米Microsoftは,先ごろワシントン州で起きた「『Windows Vista Capable』認定ロゴの広告は詐欺」と主張する訴訟に巻き込まれた。The Seattle Timesが4月第1週に「MicrosoftはWindows Vista Capableに関する表現をネット上でひそかに変えた」と報道したのに対し,Microsoftは「変えていない」としている。さらに4月第2週,Microsoftの弁護士が「この問題は完全に誇張」と発言した。

 Microsoftの顧問弁護士で上級副社長でもあるBrad Smith氏は4月9日(米国時間),「一部の弁護士と法律事務所はそのような主張で訴訟を起こしたが,消費者の直面する問題は大して多くないと思う。われわれは提供した情報に満足している」と述べた。

 ある消費者が4月初めにワシントン州で,「Windows Vista Capable認定ロゴの付いたパソコンは,Windows Vistaの基本的な機能にしか対応していない。そのため,この広告は詐欺だ」と訴えた。なおMicrosoftが展開しているWindows Vistaの広告は,ほとんどがユーザー・インターフェース(UI)「Aero」や「Media Center」など,「Windows Vista Premium Ready」ロゴの付いた認定パソコンが必要となる高度な機能を宣伝している。

 訴状には,「Microsoftはおとり販売を行った。消費者に『Vista Capable』(Vistaを動かせる)パソコンを買うのだと思い込ませるが,実際に入手できるものは,『Vista』として宣伝された機能を搭載していない,必要最低限の機能しかないOSだ」とある。原告の担当弁護士は,この訴えを集団代表訴訟にすることと,損害賠償を求めている。

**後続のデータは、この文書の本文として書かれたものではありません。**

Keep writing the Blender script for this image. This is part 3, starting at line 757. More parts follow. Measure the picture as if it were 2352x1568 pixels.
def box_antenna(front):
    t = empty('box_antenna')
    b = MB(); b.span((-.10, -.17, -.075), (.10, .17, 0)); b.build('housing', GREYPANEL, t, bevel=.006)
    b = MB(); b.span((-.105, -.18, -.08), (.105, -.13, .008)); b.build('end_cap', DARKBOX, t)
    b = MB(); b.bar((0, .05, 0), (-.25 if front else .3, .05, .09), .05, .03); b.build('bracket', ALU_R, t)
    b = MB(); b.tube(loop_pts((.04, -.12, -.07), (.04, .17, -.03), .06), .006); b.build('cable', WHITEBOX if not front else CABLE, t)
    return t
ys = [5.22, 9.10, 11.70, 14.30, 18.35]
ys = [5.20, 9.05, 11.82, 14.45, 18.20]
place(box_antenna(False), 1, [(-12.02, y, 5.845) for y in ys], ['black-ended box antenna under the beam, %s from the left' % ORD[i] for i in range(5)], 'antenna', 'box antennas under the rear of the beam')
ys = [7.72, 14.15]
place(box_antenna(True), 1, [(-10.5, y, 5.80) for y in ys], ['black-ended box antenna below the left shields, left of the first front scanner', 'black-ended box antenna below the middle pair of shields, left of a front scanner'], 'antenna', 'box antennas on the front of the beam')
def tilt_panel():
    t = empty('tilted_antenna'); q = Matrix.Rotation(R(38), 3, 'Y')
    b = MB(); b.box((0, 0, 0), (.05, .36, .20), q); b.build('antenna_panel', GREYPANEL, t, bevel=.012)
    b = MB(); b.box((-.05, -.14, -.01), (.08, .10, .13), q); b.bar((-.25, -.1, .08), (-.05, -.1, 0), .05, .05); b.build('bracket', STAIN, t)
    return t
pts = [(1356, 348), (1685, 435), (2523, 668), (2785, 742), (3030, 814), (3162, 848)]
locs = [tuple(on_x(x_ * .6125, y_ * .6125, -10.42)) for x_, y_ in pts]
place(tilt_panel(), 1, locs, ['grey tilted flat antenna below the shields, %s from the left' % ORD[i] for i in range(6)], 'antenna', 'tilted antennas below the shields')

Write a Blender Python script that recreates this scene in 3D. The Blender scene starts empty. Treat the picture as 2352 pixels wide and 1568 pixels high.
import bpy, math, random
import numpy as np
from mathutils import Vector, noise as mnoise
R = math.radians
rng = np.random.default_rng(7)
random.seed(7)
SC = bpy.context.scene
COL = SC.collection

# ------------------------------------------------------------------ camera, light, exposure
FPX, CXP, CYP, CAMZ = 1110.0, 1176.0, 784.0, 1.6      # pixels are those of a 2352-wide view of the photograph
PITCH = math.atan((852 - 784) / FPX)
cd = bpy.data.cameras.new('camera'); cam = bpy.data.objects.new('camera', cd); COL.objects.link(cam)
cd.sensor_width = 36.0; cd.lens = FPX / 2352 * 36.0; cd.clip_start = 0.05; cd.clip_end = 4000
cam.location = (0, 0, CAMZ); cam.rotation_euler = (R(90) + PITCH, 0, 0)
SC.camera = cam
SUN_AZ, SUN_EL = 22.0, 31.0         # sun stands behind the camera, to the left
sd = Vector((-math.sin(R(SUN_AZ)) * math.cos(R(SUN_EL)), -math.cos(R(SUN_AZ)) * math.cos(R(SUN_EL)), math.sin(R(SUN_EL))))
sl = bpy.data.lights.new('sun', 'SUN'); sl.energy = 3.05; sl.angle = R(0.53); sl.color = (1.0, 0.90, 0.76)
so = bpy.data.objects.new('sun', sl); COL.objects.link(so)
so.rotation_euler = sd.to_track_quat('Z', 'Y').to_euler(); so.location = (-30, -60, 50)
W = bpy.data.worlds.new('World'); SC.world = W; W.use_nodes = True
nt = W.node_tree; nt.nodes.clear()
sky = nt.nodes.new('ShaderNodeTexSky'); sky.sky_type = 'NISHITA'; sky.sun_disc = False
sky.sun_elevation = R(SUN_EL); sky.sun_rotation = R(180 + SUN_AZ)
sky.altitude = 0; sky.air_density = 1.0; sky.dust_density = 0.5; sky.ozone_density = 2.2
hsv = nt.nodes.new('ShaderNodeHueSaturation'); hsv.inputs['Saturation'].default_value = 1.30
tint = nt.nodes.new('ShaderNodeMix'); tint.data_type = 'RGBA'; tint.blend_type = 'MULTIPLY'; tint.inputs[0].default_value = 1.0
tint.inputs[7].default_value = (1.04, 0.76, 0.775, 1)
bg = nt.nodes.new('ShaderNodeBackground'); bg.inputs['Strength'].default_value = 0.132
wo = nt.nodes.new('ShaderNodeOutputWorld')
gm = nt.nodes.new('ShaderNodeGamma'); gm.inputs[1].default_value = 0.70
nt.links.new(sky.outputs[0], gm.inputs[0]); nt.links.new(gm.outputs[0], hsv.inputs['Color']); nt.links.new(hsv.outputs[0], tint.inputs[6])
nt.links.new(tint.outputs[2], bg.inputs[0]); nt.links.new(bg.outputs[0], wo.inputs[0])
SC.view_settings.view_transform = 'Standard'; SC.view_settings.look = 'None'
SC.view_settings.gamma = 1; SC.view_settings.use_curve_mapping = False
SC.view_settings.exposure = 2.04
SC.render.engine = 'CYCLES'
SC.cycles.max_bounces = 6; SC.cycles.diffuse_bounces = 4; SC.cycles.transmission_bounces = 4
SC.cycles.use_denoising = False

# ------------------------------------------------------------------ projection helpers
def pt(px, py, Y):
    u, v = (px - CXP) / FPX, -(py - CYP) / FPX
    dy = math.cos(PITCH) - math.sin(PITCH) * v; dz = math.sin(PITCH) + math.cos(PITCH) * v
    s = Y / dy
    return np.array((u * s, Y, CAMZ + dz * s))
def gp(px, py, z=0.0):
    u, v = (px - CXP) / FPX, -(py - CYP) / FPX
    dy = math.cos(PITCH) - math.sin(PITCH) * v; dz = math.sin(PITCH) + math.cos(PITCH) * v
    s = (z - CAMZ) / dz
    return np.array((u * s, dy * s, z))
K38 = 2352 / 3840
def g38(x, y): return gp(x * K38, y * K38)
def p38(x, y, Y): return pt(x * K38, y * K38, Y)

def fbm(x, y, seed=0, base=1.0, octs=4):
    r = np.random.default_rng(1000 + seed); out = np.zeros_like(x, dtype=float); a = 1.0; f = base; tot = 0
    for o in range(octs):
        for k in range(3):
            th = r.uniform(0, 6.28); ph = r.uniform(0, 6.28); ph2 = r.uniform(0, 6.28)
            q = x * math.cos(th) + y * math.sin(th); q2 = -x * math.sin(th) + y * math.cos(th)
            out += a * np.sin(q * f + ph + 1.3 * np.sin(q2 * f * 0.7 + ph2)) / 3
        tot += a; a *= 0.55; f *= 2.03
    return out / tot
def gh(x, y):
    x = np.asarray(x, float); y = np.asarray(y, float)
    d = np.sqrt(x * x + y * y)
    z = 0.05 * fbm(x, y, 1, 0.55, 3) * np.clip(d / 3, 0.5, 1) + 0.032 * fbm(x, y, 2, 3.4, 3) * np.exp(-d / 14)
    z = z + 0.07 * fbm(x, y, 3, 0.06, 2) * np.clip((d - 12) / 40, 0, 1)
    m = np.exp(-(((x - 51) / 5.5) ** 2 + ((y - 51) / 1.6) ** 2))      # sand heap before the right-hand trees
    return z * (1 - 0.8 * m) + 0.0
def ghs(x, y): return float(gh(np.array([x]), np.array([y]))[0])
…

 Smith氏は「訴えに根拠がない」とする。「ほとんどのパソコンで,事実上すべての機能を備えるWindows Vista Home Premiumのようなバージョンが動く。Windows Vista Home Premiumなどが動かないパソコンでも,消費者にとって意味のある高度な主要機能を多く搭載したバージョンは動く」(同氏)

 この論争に加え,The Seattle Timesは4月第1週,「MicrosoftがWebサイトに掲載している『Windows Vista Capable』ロゴ・プログラムの表現をひそかに変えた」と報じた。しかしMicrosoftは,この報道を否定し,「われわれは何も変えていない」(Microsoftの広報担当者)と主張している。Microsoftによると,「The Seattle Timesは,Windows Vista Capableロゴ・プログラムに関する表現を,プレスリリースとWebサイトのあいだで比べていた」という。「問題のWebサイトは,Windows Vistaの販売開始にともなって時制を変えただけで,2006年のWindows Vista Capableロゴ・プログラム開始から変更していない」(Microsoft)

 Windows Vista発売に関するMicrosoftのプレスリリースは,Windows Vista Capableロゴ付きパソコンには「Windows Vistaを動かせる十分なパワーがある」としている。ところがMicrosoftのロゴ・プログラム解説Webサイトには,「Windows Vista Capableロゴ付きパソコンは,Aeroなどのハイエンド機能を動かせない場合がある」と書かれている。